The Theory and Practice of Sustainable Urban Development: SDG#11 and Beyond

Sustainable Development Goals_11 Sustainable Cities and Communities_Make cities and human settlements inclusive, safe, resilient and sustainable

Harvard Graduate School of Design, Urban Planning & Design

The Theory and Practice of Sustainable Urban Development: SDG#11 and Beyond

Course Instructor: Diane Davis.

 

This project-based course seeks a critical yet constructive approach to the emerging urban agenda formulated within the UN’s 2015 Sustainable Development Goals (SDGs). The inclusion of SDG#11 (“Sustainable Cities and Communities”) is considered ground-breaking for its formal embrace of cities within the international framing of sustainable development goals, by focusing attention not only on how cities can be made sustainable but also how they can become drivers of sustainability more broadly. The larger aim of the class is to develop materials to be displayed in a Virtual Pavilion on sustainable urban development sponsored by the Urban Economic Forum (UEF), in partnership with UN-Habitat and others. In preparation for these deliverables, students will examine sustainable urban development through five dimensions: scale, infrastructure, governance, technological innovation, and ethics. They also will determine whether synergies between these dimensions exist in practice, how and why, and will ask whether opportunities may exist for more robust cross-sectoral approaches to sustainability, emphasizing the range of SDGs beyond #11. In the process, we underscore the necessity of achieving sustainable development with a better appreciation for urban space and with attention to processes and metrics that help cultivate effective, long-term sustainability.

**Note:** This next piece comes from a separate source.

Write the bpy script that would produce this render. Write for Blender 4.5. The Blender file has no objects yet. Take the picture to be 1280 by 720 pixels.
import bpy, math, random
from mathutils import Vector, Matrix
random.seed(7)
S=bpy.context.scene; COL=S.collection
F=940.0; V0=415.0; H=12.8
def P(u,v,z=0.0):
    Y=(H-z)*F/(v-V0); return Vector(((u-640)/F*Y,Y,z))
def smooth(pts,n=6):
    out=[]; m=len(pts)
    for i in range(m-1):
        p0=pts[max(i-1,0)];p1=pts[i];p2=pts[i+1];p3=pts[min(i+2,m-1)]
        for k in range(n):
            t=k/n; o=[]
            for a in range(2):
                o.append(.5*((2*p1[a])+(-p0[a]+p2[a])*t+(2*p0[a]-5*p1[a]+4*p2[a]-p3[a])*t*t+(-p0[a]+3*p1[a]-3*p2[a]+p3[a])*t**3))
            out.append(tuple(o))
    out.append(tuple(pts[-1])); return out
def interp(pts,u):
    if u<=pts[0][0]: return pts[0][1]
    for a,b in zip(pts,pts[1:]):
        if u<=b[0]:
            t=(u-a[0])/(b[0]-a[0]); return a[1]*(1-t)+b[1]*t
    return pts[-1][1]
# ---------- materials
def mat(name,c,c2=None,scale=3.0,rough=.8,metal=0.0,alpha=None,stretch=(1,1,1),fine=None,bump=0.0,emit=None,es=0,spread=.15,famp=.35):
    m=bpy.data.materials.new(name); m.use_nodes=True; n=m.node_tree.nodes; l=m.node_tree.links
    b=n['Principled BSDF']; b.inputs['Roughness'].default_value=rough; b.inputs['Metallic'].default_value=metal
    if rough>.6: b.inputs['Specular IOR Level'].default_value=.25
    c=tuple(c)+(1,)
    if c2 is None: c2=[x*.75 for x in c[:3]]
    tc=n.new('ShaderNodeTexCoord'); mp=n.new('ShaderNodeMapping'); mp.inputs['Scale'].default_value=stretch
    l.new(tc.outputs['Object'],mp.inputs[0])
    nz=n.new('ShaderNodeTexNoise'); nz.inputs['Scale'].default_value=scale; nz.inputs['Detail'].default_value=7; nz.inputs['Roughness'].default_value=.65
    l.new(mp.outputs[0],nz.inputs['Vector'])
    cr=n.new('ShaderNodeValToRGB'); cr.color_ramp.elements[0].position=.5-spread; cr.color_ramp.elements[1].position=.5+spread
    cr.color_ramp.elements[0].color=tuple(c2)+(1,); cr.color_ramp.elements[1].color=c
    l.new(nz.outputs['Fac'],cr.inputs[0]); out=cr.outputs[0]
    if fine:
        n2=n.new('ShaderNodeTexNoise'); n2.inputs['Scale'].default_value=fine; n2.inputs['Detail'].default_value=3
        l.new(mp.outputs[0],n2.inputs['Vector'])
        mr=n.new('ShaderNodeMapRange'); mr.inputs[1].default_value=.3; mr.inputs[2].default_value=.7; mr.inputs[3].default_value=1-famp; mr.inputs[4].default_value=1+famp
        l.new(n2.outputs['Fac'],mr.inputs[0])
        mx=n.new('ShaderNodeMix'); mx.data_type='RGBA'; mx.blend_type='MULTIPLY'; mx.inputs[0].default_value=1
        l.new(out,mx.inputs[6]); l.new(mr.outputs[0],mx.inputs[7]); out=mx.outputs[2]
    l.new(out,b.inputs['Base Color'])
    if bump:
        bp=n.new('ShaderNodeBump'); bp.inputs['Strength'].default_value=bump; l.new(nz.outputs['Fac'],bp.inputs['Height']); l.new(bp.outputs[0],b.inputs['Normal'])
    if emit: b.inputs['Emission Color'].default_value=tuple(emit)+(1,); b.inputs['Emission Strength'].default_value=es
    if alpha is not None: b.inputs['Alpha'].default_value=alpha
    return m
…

The class begins with an initial historical and theoretical exploration of sustainable urban development and its relationship to other environmental domains and international development over the past three decades. The process through which particular goals were established as part of the UN’s 2030 Agenda and through which indicators were chosen as the means of measuring “success” will be a key area of focus, with a view to how they relate to local practice.  Weekly readings and discussions will provide the foundational elements for students to develop a compendium of sustainable urban development practices as a key deliverable from the class. Comparative case studies will be directed towards understanding differences within and between sustainability in the Global South and North. In addition, students will produce an analytical research essay that develops a critical analysis of sustainable urban development in engagement with the case study research and/or through one or more of the five dimensions explored in class.